-- BEGIN --

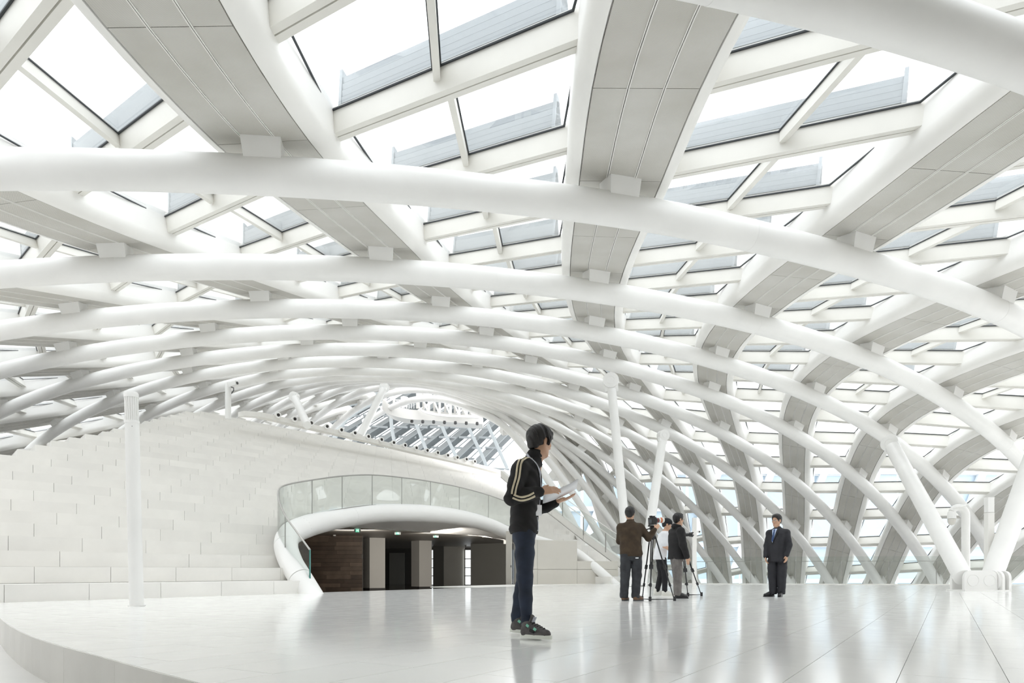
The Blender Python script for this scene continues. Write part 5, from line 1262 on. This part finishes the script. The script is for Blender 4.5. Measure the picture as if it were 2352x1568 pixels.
def simple_person(spec):
    """standing figure; joints are given relative to the root, x right and y away from the viewer"""
    g = spec.get; root = ob('person', None, None, spec['loc'], spec['label'], 'person'); vx = g('vox', .008)
    pts = np.array([p for k in ('armR', 'armL', 'legR', 'legL') for p in spec[k]]+[spec['head']]); lo = pts.min(0)-.22; hi = pts.max(0)+.24; lo[2] = -.02
    HR = rotz(spec['hyaw'])@roty(g('hpitch', 0.)); hc = np.array(spec['head'], float); sc = g('hs', 1.)
    S = SDF(lo, hi, vx*.8); T = head_sdf(S, hc, HR, sc)
    nb = np.array(spec['neck'], float); S.path([nb-np.array([0, 0, .08]), nb, hc-np.array([0, 0, .06])], [.058, .056, .055], .03)
    if g('arms_bare'):
        for k in ('armR', 'armL'): S.path(spec[k], [.052, .042, .031], .02)
    else:
        for k in ('armR', 'armL'): S.path(spec[k], [.045, .038, .029], .02)
    tors = spec['torso']; S.stack([(z, cx, cy, hd*.8, hw*.8) for z, cx, cy, hd, hw in tors], spec['yaw'], .03)
    for k in ('legR', 'legL'): S.path(spec[k], [.07, .045, .033], .03)
    for k, h in zip(('armR', 'armL'), spec['hands']):
        hand_sdf(S, spec[k][-1], h[0], h[1], h[2], h[3] if len(h) > 3 else .35, 1.0)
    S.build('body', M['skin'], root)
    face_parts(root, T, HR, sc)
    hair_sdf(hc-.22, hc+.22, .005, hc, HR, sc*(.97 if g('cap') else 1.), 'short', 3).build('hair', M['hair'], root)
    if g('cap'): hair_sdf(hc-.24, hc+.24, .005, hc, HR, sc, 'cap').build('cap', M['black_cloth'], root)
    J = SDF(lo, hi, vx*.9); J.stack(tors, spec['yaw'], .03, 2.4)
    rs = g('sleeve', [.072, .064, .046])
    for k in ('armR', 'armL'):
        a, b, c = [np.array(p, float) for p in spec[k]]
        if g('arms_bare'): J.path([a, a+(b-a)*.78], [rs[0], rs[1]], .035)
        else:
            J.path([a, b], rs[:2], .035); w = c-(c-b)/np.linalg.norm(c-b)*.012; J.path([b, w], [rs[1], rs[2]], .025)
    for k, top in (('armR', 0), ('armL', 0)): J.cone(nb+np.array([0, 0, -.055]), spec[k][0], .055, rs[0]*.95, .04)
    if g('collar', True): J.path([nb-np.array([0, 0, .05]), nb+np.array([0, 0, g('collar_h', .015)])], [.085, .072], .03)
    J.folds(g('fold', .003)*.6, 13, 11, 19, g('seed', 1))
    if g('cut_neck', True): J.cone(nb+np.array([0, 0, .0]), nb+np.array([0, 0, .12]), .058, .07, .006, op='sub')
    if g('open_front'):
        n = rotz(spec['yaw'])@np.array([1., 0, 0])
        J.path([nb+n*.11+np.array([0, 0, .0]), np.array(g('open_front'))], [.075, .004], .004, op='sub')
    J.cut((0, 0, -1), -tors[0][0] if tors[0][0] < tors[-1][0] else -tors[-1][0])
    J.build(g('top_name', 'jacket'), M[spec['top']], root)
    Q = SDF(lo, hi, vx*.9); hz = max(spec['legR'][0][2], spec['legL'][0][2]); pc = g('pelvis', (0, 0))
    Q.stack([(hz-.10, pc[0], pc[1], .10, .155), (hz+.0, pc[0], pc[1], .122, .175), (hz+.16, pc[0], pc[1], .112, .165)], spec['yaw'], .03)
    tr = g('trouser', [.100, .078, .062])
    for k in ('legR', 'legL'):
        a, b, c = [np.array(p, float) for p in spec[k]]; Q.path([a, a*.45+b*.55, b, c], [tr[0], (tr[0]+tr[1])/2, tr[1], tr[2]], .025)
    Q.folds(g('fold', .003)*.55, 9, 8, 26, g('seed', 1)+3); Q.cut((0, 0, -1), -.055); Q.cut((0, 0, 1), tors[0][0]+.05)
    Q.build('trousers', M[spec['bottom']], root)
    for heel, yaw in spec['shoes']:
        h = np.array(heel); s_ = ob('shoe', None, root); S2, T2, R2 = shoe_sdf(h+np.array([-.34, -.34, -.03]), h+np.array([.34, .34, .2]), .006, heel, yaw, g('shoeL', .275), 0., g('high', False))
        S2.build('upper', M[spec['shoe']], s_); sole_mesh(T2, g('shoeL', .275), 1., M[spec['sole']], s_, .024)
    return root, J, S, T, HR, nb, sc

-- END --

◆ The request: Copy the data word for word. Pictures do not go in the copy.

◆ Written reply:
The Blender Python script for this scene continues. Write part 5, from line 1262 on. This part finishes the script. The script is for Blender 4.5. Measure the picture as if it were 2352x1568 pixels.
def simple_person(spec):
    """standing figure; joints are given relative to the root, x right and y away from the viewer"""
    g = spec.get; root = ob('person', None, None, spec['loc'], spec['label'], 'person'); vx = g('vox', .008)
    pts = np.array([p for k in ('armR', 'armL', 'legR', 'legL') for p in spec[k]]+[spec['head']]); lo = pts.min(0)-.22; hi = pts.max(0)+.24; lo[2] = -.02
    HR = rotz(spec['hyaw'])@roty(g('hpitch', 0.)); hc = np.array(spec['head'], float); sc = g('hs', 1.)
    S = SDF(lo, hi, vx*.8); T = head_sdf(S, hc, HR, sc)
    nb = np.array(spec['neck'], float); S.path([nb-np.array([0, 0, .08]), nb, hc-np.array([0, 0, .06])], [.058, .056, .055], .03)
    if g('arms_bare'):
        for k in ('armR', 'armL'): S.path(spec[k], [.052, .042, .031], .02)
    else:
        for k in ('armR', 'armL'): S.path(spec[k], [.045, .038, .029], .02)
    tors = spec['torso']; S.stack([(z, cx, cy, hd*.8, hw*.8) for z, cx, cy, hd, hw in tors], spec['yaw'], .03)
    for k in ('legR', 'legL'): S.path(spec[k], [.07, .045, .033], .03)
    for k, h in zip(('armR', 'armL'), spec['hands']):
        hand_sdf(S, spec[k][-1], h[0], h[1], h[2], h[3] if len(h) > 3 else .35, 1.0)
    S.build('body', M['skin'], root)
    face_parts(root, T, HR, sc)
    hair_sdf(hc-.22, hc+.22, .005, hc, HR, sc*(.97 if g('cap') else 1.), 'short', 3).build('hair', M['hair'], root)
    if g('cap'): hair_sdf(hc-.24, hc+.24, .005, hc, HR, sc, 'cap').build('cap', M['black_cloth'], root)
    J = SDF(lo, hi, vx*.9); J.stack(tors, spec['yaw'], .03, 2.4)
    rs = g('sleeve', [.072, .064, .046])
    for k in ('armR', 'armL'):
        a, b, c = [np.array(p, float) for p in spec[k]]
        if g('arms_bare'): J.path([a, a+(b-a)*.78], [rs[0], rs[1]], .035)
        else:
            J.path([a, b], rs[:2], .035); w = c-(c-b)/np.linalg.norm(c-b)*.012; J.path([b, w], [rs[1], rs[2]], .025)
    for k, top in (('armR', 0), ('armL', 0)): J.cone(nb+np.array([0, 0, -.055]), spec[k][0], .055, rs[0]*.95, .04)
    if g('collar', True): J.path([nb-np.array([0, 0, .05]), nb+np.array([0, 0, g('collar_h', .015)])], [.085, .072], .03)
    J.folds(g('fold', .003)*.6, 13, 11, 19, g('seed', 1))
    if g('cut_neck', True): J.cone(nb+np.array([0, 0, .0]), nb+np.array([0, 0, .12]), .058, .07, .006, op='sub')
    if g('open_front'):
        n = rotz(spec['yaw'])@np.array([1., 0, 0])
        J.path([nb+n*.11+np.array([0, 0, .0]), np.array(g('open_front'))], [.075, .004], .004, op='sub')
    J.cut((0, 0, -1), -tors[0][0] if tors[0][0] < tors[-1][0] else -tors[-1][0])
    J.build(g('top_name', 'jacket'), M[spec['top']], root)
    Q = SDF(lo, hi, vx*.9); hz = max(spec['legR'][0][2], spec['legL'][0][2]); pc = g('pelvis', (0, 0))
    Q.stack([(hz-.10, pc[0], pc[1], .10, .155), (hz+.0, pc[0], pc[1], .122, .175), (hz+.16, pc[0], pc[1], .112, .165)], spec['yaw'], .03)
    tr = g('trouser', [.100, .078, .062])
    for k in ('legR', 'legL'):
        a, b, c = [np.array(p, float) for p in spec[k]]; Q.path([a, a*.45+b*.55, b, c], [tr[0], (tr[0]+tr[1])/2, tr[1], tr[2]], .025)
    Q.folds(g('fold', .003)*.55, 9, 8, 26, g('seed', 1)+3); Q.cut((0, 0, -1), -.055); Q.cut((0, 0, 1), tors[0][0]+.05)
    Q.build('trousers', M[spec['bottom']], root)
    for heel, yaw in spec['shoes']:
        h = np.array(heel); s_ = ob('shoe', None, root); S2, T2, R2 = shoe_sdf(h+np.array([-.34, -.34, -.03]), h+np.array([.34, .34, .2]), .006, heel, yaw, g('shoeL', .275), 0., g('high', False))
        S2.build('upper', M[spec['shoe']], s_); sole_mesh(T2, g('shoeL', .275), 1., M[spec['sole']], s_, .024)
    return root, J, S, T, HR, nb, sc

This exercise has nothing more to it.